Records for the exercise —
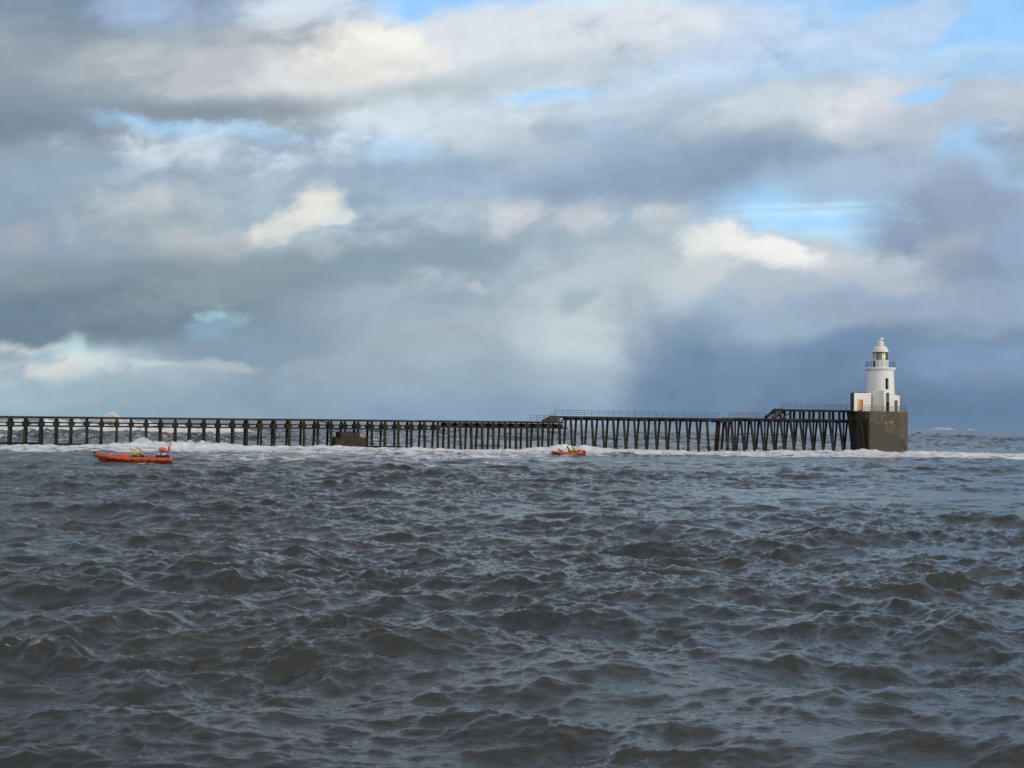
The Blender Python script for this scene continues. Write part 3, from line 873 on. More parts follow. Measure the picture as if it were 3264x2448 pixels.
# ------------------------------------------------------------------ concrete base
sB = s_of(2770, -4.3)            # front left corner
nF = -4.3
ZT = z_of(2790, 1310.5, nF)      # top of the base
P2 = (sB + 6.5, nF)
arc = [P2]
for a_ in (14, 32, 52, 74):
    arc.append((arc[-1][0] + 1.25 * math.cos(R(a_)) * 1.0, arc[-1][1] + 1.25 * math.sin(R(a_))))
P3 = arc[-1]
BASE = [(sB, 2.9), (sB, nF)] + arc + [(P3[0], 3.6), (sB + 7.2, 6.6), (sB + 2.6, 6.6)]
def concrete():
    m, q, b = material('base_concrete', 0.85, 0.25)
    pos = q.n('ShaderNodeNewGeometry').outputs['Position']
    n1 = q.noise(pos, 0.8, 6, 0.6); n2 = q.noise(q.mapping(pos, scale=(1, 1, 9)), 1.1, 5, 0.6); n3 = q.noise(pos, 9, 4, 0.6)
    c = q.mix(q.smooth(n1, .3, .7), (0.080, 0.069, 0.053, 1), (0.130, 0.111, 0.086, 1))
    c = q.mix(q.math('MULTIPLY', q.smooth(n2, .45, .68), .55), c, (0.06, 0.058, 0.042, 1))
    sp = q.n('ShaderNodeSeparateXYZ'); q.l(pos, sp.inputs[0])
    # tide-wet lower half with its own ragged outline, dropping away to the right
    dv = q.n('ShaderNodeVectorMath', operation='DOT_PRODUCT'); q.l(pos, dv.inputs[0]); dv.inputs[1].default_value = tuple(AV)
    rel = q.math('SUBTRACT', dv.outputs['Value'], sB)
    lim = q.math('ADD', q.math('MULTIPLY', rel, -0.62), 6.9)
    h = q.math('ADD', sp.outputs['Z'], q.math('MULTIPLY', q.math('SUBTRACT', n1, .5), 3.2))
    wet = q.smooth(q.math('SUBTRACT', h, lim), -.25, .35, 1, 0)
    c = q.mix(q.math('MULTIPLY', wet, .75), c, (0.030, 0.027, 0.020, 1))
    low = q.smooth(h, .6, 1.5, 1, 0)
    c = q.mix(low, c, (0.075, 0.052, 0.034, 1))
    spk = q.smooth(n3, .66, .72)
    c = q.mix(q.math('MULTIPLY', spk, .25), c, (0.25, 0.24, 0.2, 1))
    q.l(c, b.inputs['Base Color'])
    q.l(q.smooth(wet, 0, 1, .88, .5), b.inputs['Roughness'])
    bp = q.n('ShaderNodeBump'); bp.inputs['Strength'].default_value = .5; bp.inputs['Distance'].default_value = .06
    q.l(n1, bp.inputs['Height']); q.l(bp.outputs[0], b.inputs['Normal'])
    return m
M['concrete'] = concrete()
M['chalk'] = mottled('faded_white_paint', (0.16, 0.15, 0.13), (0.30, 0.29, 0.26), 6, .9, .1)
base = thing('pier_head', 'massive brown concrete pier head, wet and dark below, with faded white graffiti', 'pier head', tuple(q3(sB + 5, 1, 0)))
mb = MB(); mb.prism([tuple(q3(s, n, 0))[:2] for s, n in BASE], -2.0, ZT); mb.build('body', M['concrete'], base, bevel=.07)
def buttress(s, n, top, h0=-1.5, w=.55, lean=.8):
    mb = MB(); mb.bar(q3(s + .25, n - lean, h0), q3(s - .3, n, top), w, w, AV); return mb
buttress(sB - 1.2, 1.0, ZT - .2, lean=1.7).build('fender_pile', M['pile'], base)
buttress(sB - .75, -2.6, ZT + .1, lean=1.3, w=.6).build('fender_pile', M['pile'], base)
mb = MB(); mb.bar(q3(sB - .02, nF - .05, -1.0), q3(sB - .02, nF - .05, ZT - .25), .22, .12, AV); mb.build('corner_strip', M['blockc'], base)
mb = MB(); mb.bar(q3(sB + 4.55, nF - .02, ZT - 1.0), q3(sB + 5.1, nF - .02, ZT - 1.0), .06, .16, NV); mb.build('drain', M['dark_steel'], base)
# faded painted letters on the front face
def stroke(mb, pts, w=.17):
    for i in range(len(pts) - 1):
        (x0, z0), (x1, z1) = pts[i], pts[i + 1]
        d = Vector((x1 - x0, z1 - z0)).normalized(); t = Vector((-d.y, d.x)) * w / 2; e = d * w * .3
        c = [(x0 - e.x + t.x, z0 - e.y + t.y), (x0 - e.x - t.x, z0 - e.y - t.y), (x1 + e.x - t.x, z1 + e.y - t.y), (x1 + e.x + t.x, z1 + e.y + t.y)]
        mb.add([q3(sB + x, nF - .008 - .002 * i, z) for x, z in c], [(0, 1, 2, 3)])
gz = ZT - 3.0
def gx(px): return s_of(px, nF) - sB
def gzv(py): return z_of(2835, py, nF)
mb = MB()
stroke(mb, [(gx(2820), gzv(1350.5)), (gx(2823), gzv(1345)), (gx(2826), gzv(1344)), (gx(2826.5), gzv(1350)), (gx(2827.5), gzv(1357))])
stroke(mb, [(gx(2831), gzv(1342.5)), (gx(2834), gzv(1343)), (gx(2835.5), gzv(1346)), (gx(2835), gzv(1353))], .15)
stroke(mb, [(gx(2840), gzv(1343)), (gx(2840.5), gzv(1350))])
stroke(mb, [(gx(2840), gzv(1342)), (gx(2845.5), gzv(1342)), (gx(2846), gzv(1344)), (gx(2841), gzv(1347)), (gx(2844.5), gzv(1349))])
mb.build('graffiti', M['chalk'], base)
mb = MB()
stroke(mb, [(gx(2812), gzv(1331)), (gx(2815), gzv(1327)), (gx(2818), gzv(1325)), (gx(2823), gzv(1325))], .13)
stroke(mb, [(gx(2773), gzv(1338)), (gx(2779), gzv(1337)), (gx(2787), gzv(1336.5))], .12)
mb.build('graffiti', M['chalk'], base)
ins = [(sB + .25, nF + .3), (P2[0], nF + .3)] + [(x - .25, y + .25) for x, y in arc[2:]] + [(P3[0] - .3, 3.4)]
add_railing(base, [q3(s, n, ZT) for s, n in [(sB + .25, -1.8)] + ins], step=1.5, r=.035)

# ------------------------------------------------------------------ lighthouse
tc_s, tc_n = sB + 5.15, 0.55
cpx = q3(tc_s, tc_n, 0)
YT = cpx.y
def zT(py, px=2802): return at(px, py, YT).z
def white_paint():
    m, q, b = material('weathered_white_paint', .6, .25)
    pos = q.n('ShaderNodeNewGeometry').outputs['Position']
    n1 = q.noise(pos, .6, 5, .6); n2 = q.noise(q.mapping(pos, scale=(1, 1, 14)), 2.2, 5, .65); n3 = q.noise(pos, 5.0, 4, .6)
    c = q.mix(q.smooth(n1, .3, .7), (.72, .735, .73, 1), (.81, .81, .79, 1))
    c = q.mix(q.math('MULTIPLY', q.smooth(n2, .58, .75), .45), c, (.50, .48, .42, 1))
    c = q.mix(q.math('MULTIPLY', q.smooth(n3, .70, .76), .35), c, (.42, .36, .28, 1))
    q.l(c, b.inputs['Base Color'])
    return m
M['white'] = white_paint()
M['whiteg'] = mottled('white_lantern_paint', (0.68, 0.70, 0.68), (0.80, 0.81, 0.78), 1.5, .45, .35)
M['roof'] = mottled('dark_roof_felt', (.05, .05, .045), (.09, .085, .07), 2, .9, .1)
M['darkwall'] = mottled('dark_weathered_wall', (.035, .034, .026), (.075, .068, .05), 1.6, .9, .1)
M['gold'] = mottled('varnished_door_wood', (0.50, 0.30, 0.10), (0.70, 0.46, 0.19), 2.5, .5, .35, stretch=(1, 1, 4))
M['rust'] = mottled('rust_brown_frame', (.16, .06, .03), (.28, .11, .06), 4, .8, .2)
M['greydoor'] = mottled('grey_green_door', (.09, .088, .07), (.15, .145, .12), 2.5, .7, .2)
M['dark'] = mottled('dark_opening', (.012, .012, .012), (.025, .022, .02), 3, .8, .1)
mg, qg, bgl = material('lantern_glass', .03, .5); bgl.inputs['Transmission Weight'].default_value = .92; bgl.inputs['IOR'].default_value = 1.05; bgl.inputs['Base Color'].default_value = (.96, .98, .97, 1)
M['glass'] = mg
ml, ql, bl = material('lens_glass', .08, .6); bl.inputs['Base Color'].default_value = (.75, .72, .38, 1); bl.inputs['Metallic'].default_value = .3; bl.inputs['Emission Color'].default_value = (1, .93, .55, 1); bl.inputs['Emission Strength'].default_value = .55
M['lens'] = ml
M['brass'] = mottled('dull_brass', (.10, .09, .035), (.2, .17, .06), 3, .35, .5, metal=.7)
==
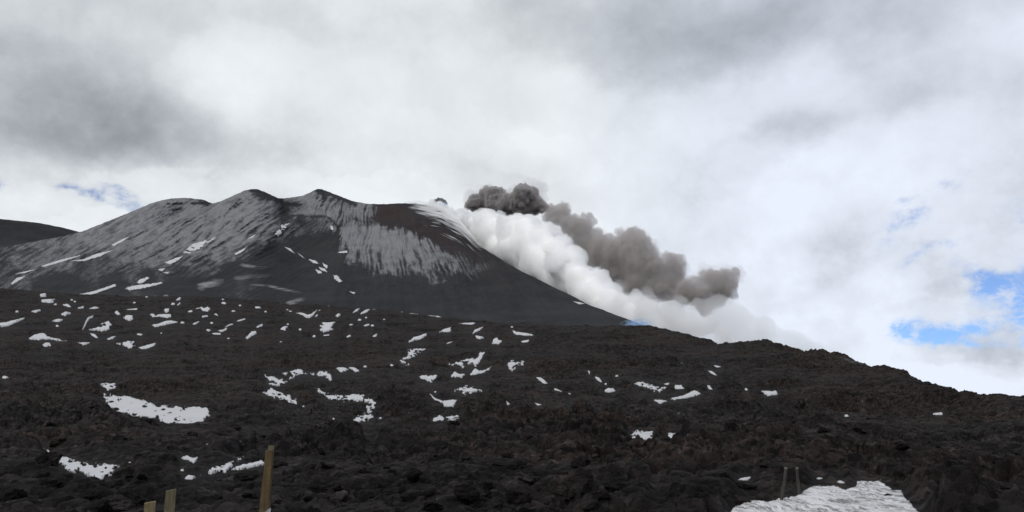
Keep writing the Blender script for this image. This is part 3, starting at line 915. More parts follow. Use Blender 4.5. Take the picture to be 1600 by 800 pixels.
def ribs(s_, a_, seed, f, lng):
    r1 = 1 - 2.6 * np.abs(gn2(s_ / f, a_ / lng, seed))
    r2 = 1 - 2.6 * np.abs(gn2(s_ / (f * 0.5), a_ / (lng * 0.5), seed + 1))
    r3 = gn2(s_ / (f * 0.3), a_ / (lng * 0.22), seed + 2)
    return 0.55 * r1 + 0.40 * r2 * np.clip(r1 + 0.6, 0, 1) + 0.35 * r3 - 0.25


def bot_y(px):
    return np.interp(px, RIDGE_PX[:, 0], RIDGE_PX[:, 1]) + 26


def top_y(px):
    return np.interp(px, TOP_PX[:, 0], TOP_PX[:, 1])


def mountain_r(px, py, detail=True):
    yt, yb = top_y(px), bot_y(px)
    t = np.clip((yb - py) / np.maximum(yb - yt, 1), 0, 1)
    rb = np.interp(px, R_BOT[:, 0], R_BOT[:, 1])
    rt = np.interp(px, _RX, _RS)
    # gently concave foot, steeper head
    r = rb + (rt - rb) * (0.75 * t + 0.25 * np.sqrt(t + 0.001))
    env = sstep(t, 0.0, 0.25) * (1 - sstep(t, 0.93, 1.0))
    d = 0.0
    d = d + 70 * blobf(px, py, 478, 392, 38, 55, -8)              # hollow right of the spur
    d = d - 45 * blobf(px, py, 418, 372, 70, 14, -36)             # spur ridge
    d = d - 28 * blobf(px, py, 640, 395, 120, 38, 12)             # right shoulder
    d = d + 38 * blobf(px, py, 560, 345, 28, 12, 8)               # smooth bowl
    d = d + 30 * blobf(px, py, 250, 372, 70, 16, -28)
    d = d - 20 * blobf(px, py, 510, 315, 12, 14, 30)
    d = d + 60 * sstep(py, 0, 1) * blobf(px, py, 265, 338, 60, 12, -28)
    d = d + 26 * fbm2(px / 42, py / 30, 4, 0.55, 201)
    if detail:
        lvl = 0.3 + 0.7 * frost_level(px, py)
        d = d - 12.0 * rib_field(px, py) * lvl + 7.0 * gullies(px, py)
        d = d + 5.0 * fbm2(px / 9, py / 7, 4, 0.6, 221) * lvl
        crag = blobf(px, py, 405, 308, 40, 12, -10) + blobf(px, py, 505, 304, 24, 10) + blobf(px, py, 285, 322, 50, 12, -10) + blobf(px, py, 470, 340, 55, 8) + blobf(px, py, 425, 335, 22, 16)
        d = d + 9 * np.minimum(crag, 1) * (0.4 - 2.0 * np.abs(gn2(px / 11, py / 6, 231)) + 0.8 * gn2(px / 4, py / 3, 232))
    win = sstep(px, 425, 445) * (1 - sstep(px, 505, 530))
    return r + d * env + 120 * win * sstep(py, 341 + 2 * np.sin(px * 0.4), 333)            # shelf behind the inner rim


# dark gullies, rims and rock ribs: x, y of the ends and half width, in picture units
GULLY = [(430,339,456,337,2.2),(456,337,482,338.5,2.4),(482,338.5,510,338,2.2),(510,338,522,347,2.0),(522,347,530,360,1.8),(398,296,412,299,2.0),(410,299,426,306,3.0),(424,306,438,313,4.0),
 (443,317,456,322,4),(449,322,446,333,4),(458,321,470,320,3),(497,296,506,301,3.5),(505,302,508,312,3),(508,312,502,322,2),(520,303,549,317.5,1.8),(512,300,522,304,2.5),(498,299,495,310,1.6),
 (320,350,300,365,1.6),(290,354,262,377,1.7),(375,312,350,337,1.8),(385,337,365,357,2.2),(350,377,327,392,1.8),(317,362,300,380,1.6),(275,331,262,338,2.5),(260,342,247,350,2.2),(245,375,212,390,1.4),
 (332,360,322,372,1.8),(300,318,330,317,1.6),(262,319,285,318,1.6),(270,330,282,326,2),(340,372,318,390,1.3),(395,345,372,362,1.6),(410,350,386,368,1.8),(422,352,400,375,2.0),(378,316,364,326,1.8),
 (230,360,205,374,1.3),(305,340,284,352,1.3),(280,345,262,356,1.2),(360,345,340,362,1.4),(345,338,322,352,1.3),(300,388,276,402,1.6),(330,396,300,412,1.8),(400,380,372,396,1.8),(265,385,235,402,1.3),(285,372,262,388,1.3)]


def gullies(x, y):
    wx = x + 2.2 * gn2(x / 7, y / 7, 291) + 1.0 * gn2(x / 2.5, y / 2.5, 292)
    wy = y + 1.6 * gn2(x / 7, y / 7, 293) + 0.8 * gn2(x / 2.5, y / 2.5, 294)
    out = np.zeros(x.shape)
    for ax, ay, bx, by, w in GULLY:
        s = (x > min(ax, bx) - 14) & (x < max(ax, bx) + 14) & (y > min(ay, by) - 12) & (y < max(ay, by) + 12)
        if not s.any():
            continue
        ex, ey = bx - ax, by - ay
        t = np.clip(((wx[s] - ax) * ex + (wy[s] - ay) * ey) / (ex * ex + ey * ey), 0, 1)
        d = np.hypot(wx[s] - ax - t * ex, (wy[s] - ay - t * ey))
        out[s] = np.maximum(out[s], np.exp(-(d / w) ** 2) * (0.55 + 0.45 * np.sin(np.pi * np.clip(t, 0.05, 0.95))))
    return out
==
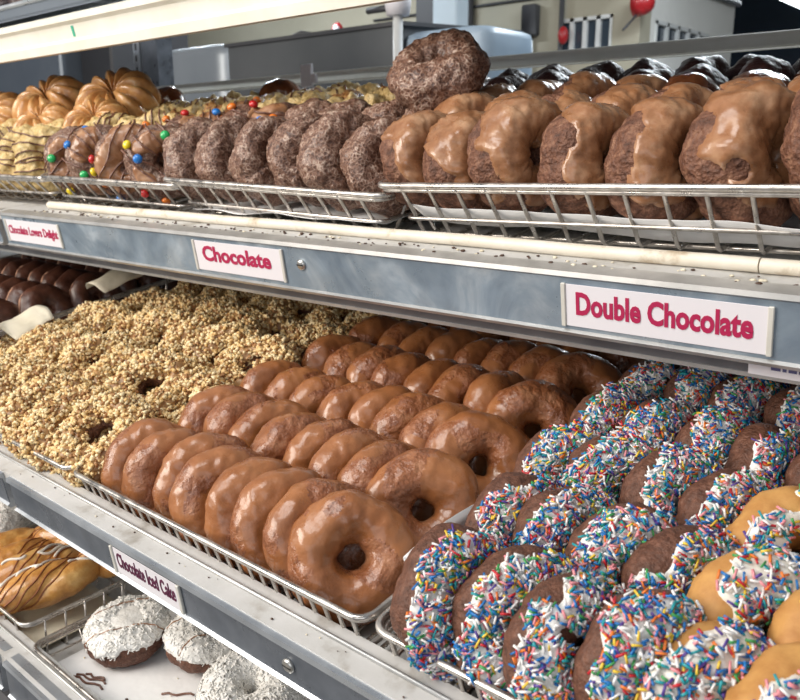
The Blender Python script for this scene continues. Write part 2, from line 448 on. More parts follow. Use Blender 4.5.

Directive — Starting with the line with "Keep writing the" and ending with the line with "return np.interp(px, TOP_PX[:, 0], TOP_PX[:, 1])", extract every line exactly and nothing outside that span.

Answer to the task —
Keep writing the Blender script for this image. This is part 3, starting at line 915. More parts follow. Use Blender 4.5. Take the picture to be 1600 by 800 pixels.
def ribs(s_, a_, seed, f, lng):
    r1 = 1 - 2.6 * np.abs(gn2(s_ / f, a_ / lng, seed))
    r2 = 1 - 2.6 * np.abs(gn2(s_ / (f * 0.5), a_ / (lng * 0.5), seed + 1))
    r3 = gn2(s_ / (f * 0.3), a_ / (lng * 0.22), seed + 2)
    return 0.55 * r1 + 0.40 * r2 * np.clip(r1 + 0.6, 0, 1) + 0.35 * r3 - 0.25


def bot_y(px):
    return np.interp(px, RIDGE_PX[:, 0], RIDGE_PX[:, 1]) + 26


def top_y(px):
    return np.interp(px, TOP_PX[:, 0], TOP_PX[:, 1])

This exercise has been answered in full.